Molecular dynamics simulation of silicon carbide nanoscale material removal behavior

Abstract

The scratching processes of monocrystalline and polycrystalline silicon carbide (SiC) with diamond grit were studied by molecular dynamics simulation to investigate the nanoscale material removal behavior. The results showed that, for both monocrystalline and polycrystalline SiC, the material removal processes were achieved by the phase transition to the amorphous structure. Large depth of cut and low scratching speed induced the large scratching forces, stress, and surface damage layer thickness. Less amorphous structure phase transition, smaller normal scratching force, and higher tangential stress were found in polycrystalline SiC, comparing to the monocrystalline SiC, due to the material soften caused by the microstructure, under all scratching conditions.

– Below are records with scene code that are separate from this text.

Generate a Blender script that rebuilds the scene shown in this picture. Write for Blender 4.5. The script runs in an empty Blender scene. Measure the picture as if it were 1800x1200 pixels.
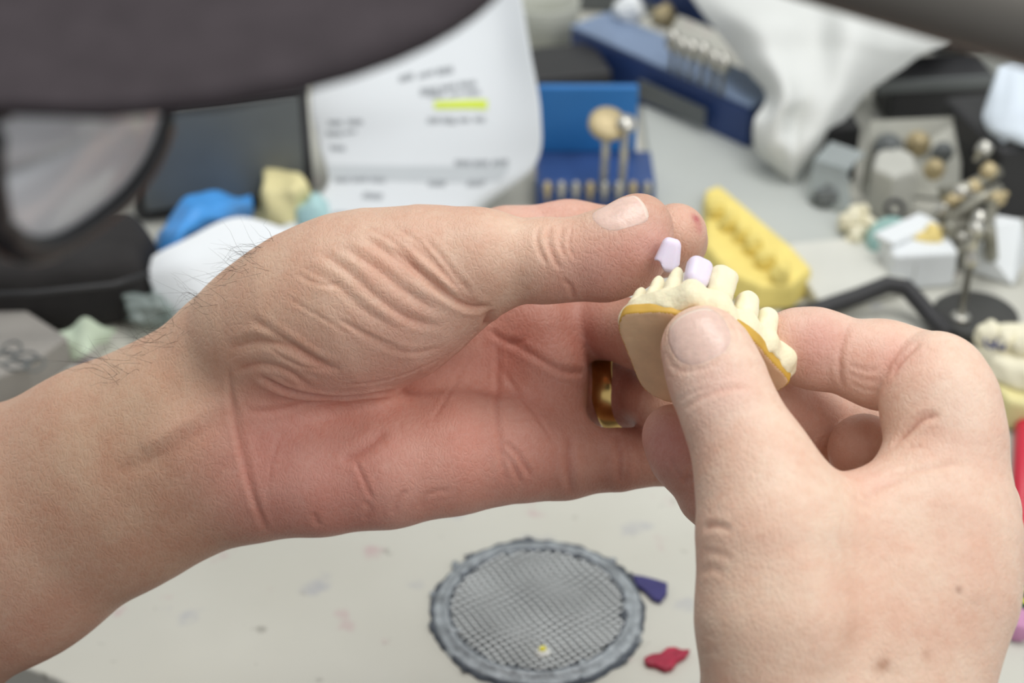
import bpy, bmesh, math, random
import numpy as np
from mathutils import Vector, Matrix
from mathutils.bvhtree import BVHTree
random.seed(7); RNG = np.random.RandomState(7)
S = bpy.context.scene
COL = S.collection
# ------------------------------------------------------------------ camera, world, lights, exposure
PITCH = math.radians(34.0); CAM_H = 415.0; F = 3000.0          # lengths in mm, focal length in px of an 1800 px frame
cam_d = bpy.data.cameras.new('camera'); cam = bpy.data.objects.new('camera', cam_d); COL.objects.link(cam)
cam.location = (0, 0, CAM_H/1000); cam.rotation_euler = (math.pi/2-PITCH, 0, 0)
cam_d.sensor_width = 36; cam_d.lens = 60; cam_d.clip_start = 0.02; cam_d.clip_end = 20
cam_d.dof.use_dof = True; cam_d.dof.focus_distance = 0.433; cam_d.dof.aperture_fstop = 11.0
S.camera = cam
S.view_settings.view_transform = 'Standard'; S.view_settings.look = 'None'
S.view_settings.gamma = 1.0; S.view_settings.use_curve_mapping = False
S.view_settings.exposure = 0.0
wd = bpy.data.worlds.new('world'); S.world = wd; wd.use_nodes = True
wd.node_tree.nodes['Background'].inputs[0].default_value = (0.93, 0.97, 1.0, 1)
wd.node_tree.nodes['Background'].inputs[1].default_value = 0.62
def area_light(name, loc, aim, sx, sy, power, color):
    l = bpy.data.lights.new(name, 'AREA'); l.shape = 'RECTANGLE'; l.size = sx; l.size_y = sy; l.energy = power; l.color = color
    o = bpy.data.objects.new(name, l); COL.objects.link(o); o.location = loc
    o.rotation_euler = (Vector(aim)-Vector(loc)).to_track_quat('-Z', 'Y').to_euler(); return o
area_light('ceiling_panel_light', (0.25, 0.75, 1.9), (0.05, 0.38, 0.1), 1.3, 0.7, 19, (1.0, 0.985, 0.955))
area_light('front_fill_light', (0.9, -0.9, 1.7), (0.0, 0.35, 0.1), 1.2, 1.2, 17, (1.0, 0.98, 0.95))  # added soft fill from behind the camera, stands for no fixture

# ------------------------------------------------------------------ frames
CP, SP = math.cos(PITCH), math.sin(PITCH)
XW = np.array([1., 0, 0]); YW = np.array([0, SP, CP]); ZW = np.array([0, CP, -SP]); CAMW = np.array([0, 0, CAM_H])
def P(px, py, z):                       # a point (camera frame, mm: right, up, depth) seen at a pixel of the frame at depth z
    return np.array([(px-900.)/F*z, -(py-600.)/F*z, float(z)])
def toW(V):                             # camera frame mm -> world mm
    V = np.asarray(V, float).reshape(-1, 3)
    return CAMW + V[:, :1]*XW + V[:, 1:2]*YW + V[:, 2:3]*ZW
def toC(V):
    V = np.asarray(V, float).reshape(-1, 3)-CAMW
    return np.stack([V@XW, V@YW, V@ZW], 1)
def bench(px, py, h=0.0):               # world mm point of the plane z = h seen at a pixel
    d = P(px, py, 1.0); w = d[0]*XW+d[1]*YW+d[2]*ZW
    return CAMW + w*((h-CAM_H)/w[2])
# ------------------------------------------------------------------ materials
def srgb(r, g, b):
    f = lambda c: (c/255)/12.92 if c/255 <= 0.04045 else ((c/255+0.055)/1.055)**2.4
    return (f(r), f(g), f(b), 1)
def mat(name, col, rough=0.5, metal=0.0, noise=0.08, nscale=40.0, bump=0.0, bscale=300.0, trans=0.0, sss=0.0, alpha=1.0, spec=0.5, tint=None, coat=0.0, ior=1.45):
    m = bpy.data.materials.new(name); m.use_nodes = True; nt = m.node_tree; N = nt.nodes; L = nt.links
    b = N['Principled BSDF']; c = col if len(col) == 4 else srgb(*col)
    tc = N.new('ShaderNodeTexCoord')
    nz = N.new('ShaderNodeTexNoise'); nz.inputs['Scale'].default_value = nscale; nz.inputs['Detail'].default_value = 5
    L.new(tc.outputs['Object'], nz.inputs['Vector'])
    rp = N.new('ShaderNodeValToRGB'); rp.color_ramp.elements[0].position = 0.3; rp.color_ramp.elements[1].position = 0.7
    t = tint or (0, 0, 0, 1)
    lo = [c[i]*(1-noise)+t[i]*noise*(1 if tint else 0) for i in range(3)]; hi = [min(1, c[i]*(1+noise)) for i in range(3)]
    rp.color_ramp.elements[0].color = (*lo, 1); rp.color_ramp.elements[1].color = (*hi, 1)
    L.new(nz.outputs['Fac'], rp.inputs['Fac']); L.new(rp.outputs['Color'], b.inputs['Base Color'])
    b.inputs['Roughness'].default_value = rough; b.inputs['Metallic'].default_value = metal
    b.inputs['Transmission Weight'].default_value = trans; b.inputs['Alpha'].default_value = alpha; b.inputs['IOR'].default_value = ior
    b.inputs['Specular IOR Level'].default_value = spec; b.inputs['Coat Weight'].default_value = coat
    if sss: b.inputs['Subsurface Weight'].default_value = sss; b.inputs['Subsurface Scale'].default_value = 0.002
    if bump:
        n2 = N.new('ShaderNodeTexNoise'); n2.inputs['Scale'].default_value = bscale; n2.inputs['Detail'].default_value = 4
        L.new(tc.outputs['Object'], n2.inputs['Vector'])
        bp = N.new('ShaderNodeBump'); bp.inputs['Strength'].default_value = bump; bp.inputs['Distance'].default_value = 0.001
        L.new(n2.outputs['Fac'], bp.inputs['Height']); L.new(bp.outputs['Normal'], b.inputs['Normal'])
    return m
# ------------------------------------------------------------------ objects
def tag(o, label, cat, group=None, kind=None):
    if label: o['label'] = label
    if cat: o['category'] = cat
    if group: o['group'] = group
    if kind: o['kind'] = kind
    return o
def empty(name, loc_mm, label, cat, group=None):
    o = bpy.data.objects.new(name, None); COL.objects.link(o); o.location = Vector(loc_mm)/1000; o.empty_display_size = 0.01
    return tag(o, label, cat, group)
def mesh_obj(name, V, Fc, m, parent=None, smooth=True):      # V in world mm
    V = np.asarray(V, float)/1000; off = np.zeros(3)
    if parent is not None:
        w = np.array(parent.location); p = parent.parent
        while p is not None: w = w+np.array(p.location); p = p.parent
        off = w
    else: off = np.array([V[:, 0].mean(), V[:, 1].mean(), V[:, 2].min()])
    me = bpy.data.meshes.new(name); me.from_pydata((V-off).tolist(), [], [list(map(int, f)) for f in Fc] if not isinstance(Fc, np.ndarray) else Fc.tolist())
    me.update(); me.materials.append(m)
    if smooth: me.polygons.foreach_set('use_smooth', [True]*len(me.polygons))
    o = bpy.data.objects.new(name, me); COL.objects.link(o)
    if parent is not None: o.parent = parent
    else: o.location = off
    return o
def mod_bevel(o, w_mm, seg=3):
    b = o.modifiers.new('bevel', 'BEVEL'); b.width = w_mm/1000; b.segments = seg; b.limit_method = 'ANGLE'; return o
def mod_solid(o, t_mm):
    b = o.modifiers.new('solid', 'SOLIDIFY'); b.thickness = t_mm/1000; b.offset = 0; return o
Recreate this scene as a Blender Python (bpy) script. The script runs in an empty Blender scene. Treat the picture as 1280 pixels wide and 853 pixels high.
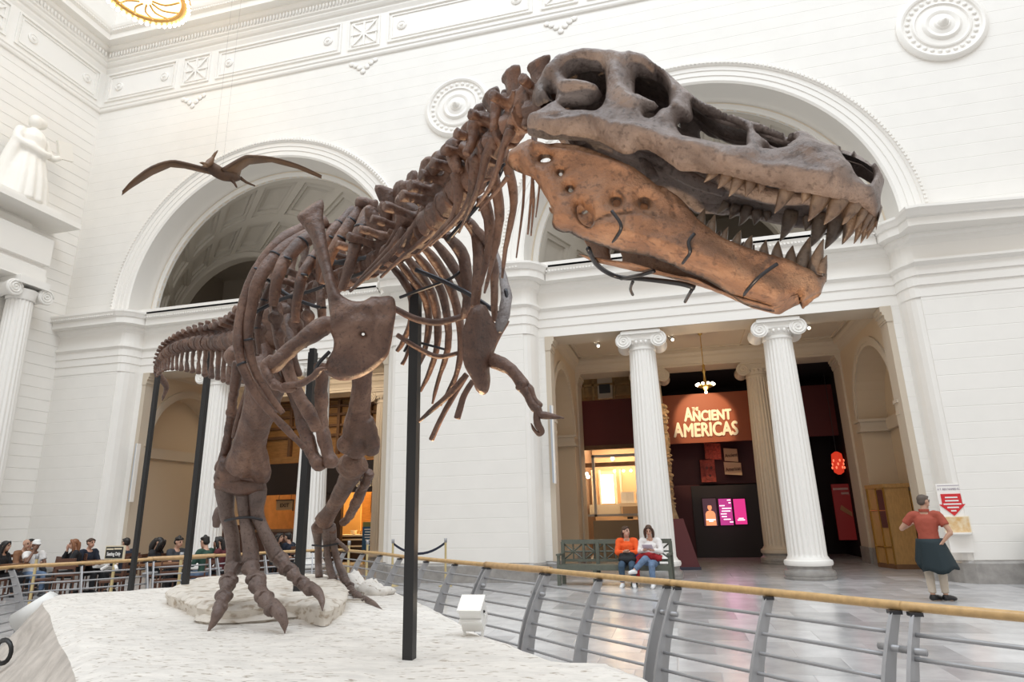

Furthermore, the tangential stress showed highly dependent on the grain geometry and grain boundary (GB) location in polycrystalline. The subsurface damage layer in polycrystalline was little thinner than that in monocrystalline before the new GB generation at a low depth of cut and deteriorated at large depth of cut. In addition to the plastic deformation, which occurred in the monocrystalline SiC nanoscale scratching, the intergranular fracture and transgranular fracture were also observed through the GB generation and connection in polycrystalline SiC.